> _DATA SEGMENT_:
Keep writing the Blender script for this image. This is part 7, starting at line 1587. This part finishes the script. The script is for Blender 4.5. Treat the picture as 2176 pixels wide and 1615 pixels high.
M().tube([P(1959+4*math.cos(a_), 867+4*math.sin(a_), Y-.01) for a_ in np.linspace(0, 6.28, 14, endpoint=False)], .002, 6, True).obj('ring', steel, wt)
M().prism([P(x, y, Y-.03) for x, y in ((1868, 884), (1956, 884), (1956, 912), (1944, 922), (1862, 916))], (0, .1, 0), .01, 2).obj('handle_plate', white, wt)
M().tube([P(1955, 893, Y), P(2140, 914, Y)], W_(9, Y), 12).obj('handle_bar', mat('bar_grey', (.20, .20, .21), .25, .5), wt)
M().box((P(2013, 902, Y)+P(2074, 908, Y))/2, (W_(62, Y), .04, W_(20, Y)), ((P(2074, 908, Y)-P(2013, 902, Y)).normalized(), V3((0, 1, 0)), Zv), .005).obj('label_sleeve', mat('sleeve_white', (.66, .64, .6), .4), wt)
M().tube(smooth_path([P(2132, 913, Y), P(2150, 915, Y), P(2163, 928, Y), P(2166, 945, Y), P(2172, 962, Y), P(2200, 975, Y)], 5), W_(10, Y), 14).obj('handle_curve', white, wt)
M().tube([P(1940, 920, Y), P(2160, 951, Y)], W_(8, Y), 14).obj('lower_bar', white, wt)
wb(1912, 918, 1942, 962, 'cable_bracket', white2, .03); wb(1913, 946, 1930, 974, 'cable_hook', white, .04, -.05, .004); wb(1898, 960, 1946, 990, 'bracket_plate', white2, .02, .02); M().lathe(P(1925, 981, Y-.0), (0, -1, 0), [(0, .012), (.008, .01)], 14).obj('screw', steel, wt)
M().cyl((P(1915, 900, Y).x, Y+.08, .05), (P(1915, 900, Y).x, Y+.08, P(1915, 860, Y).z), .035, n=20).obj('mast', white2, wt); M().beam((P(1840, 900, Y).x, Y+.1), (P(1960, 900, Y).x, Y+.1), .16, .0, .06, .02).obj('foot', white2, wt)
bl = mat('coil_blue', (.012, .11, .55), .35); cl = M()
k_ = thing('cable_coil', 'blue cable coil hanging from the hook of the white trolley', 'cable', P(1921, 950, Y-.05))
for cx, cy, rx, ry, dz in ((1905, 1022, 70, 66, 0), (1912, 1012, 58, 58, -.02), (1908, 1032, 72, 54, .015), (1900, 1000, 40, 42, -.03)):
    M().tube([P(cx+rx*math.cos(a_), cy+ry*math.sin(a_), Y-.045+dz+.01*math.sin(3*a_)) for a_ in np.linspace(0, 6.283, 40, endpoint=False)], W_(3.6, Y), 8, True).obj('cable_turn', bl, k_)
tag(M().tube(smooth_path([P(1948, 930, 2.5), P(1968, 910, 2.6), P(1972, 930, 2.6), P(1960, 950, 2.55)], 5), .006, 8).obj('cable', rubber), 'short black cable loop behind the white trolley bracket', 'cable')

> _GIVEN REQUEST_:
Return the listing above in full, character for character.

> _THE ANSWER_:
Keep writing the Blender script for this image. This is part 7, starting at line 1587. This part finishes the script. The script is for Blender 4.5. Treat the picture as 2176 pixels wide and 1615 pixels high.
M().tube([P(1959+4*math.cos(a_), 867+4*math.sin(a_), Y-.01) for a_ in np.linspace(0, 6.28, 14, endpoint=False)], .002, 6, True).obj('ring', steel, wt)
M().prism([P(x, y, Y-.03) for x, y in ((1868, 884), (1956, 884), (1956, 912), (1944, 922), (1862, 916))], (0, .1, 0), .01, 2).obj('handle_plate', white, wt)
M().tube([P(1955, 893, Y), P(2140, 914, Y)], W_(9, Y), 12).obj('handle_bar', mat('bar_grey', (.20, .20, .21), .25, .5), wt)
M().box((P(2013, 902, Y)+P(2074, 908, Y))/2, (W_(62, Y), .04, W_(20, Y)), ((P(2074, 908, Y)-P(2013, 902, Y)).normalized(), V3((0, 1, 0)), Zv), .005).obj('label_sleeve', mat('sleeve_white', (.66, .64, .6), .4), wt)
M().tube(smooth_path([P(2132, 913, Y), P(2150, 915, Y), P(2163, 928, Y), P(2166, 945, Y), P(2172, 962, Y), P(2200, 975, Y)], 5), W_(10, Y), 14).obj('handle_curve', white, wt)
M().tube([P(1940, 920, Y), P(2160, 951, Y)], W_(8, Y), 14).obj('lower_bar', white, wt)
wb(1912, 918, 1942, 962, 'cable_bracket', white2, .03); wb(1913, 946, 1930, 974, 'cable_hook', white, .04, -.05, .004); wb(1898, 960, 1946, 990, 'bracket_plate', white2, .02, .02); M().lathe(P(1925, 981, Y-.0), (0, -1, 0), [(0, .012), (.008, .01)], 14).obj('screw', steel, wt)
M().cyl((P(1915, 900, Y).x, Y+.08, .05), (P(1915, 900, Y).x, Y+.08, P(1915, 860, Y).z), .035, n=20).obj('mast', white2, wt); M().beam((P(1840, 900, Y).x, Y+.1), (P(1960, 900, Y).x, Y+.1), .16, .0, .06, .02).obj('foot', white2, wt)
bl = mat('coil_blue', (.012, .11, .55), .35); cl = M()
k_ = thing('cable_coil', 'blue cable coil hanging from the hook of the white trolley', 'cable', P(1921, 950, Y-.05))
for cx, cy, rx, ry, dz in ((1905, 1022, 70, 66, 0), (1912, 1012, 58, 58, -.02), (1908, 1032, 72, 54, .015), (1900, 1000, 40, 42, -.03)):
    M().tube([P(cx+rx*math.cos(a_), cy+ry*math.sin(a_), Y-.045+dz+.01*math.sin(3*a_)) for a_ in np.linspace(0, 6.283, 40, endpoint=False)], W_(3.6, Y), 8, True).obj('cable_turn', bl, k_)
tag(M().tube(smooth_path([P(1948, 930, 2.5), P(1968, 910, 2.6), P(1972, 930, 2.6), P(1960, 950, 2.55)], 5), .006, 8).obj('cable', rubber), 'short black cable loop behind the white trolley bracket', 'cable')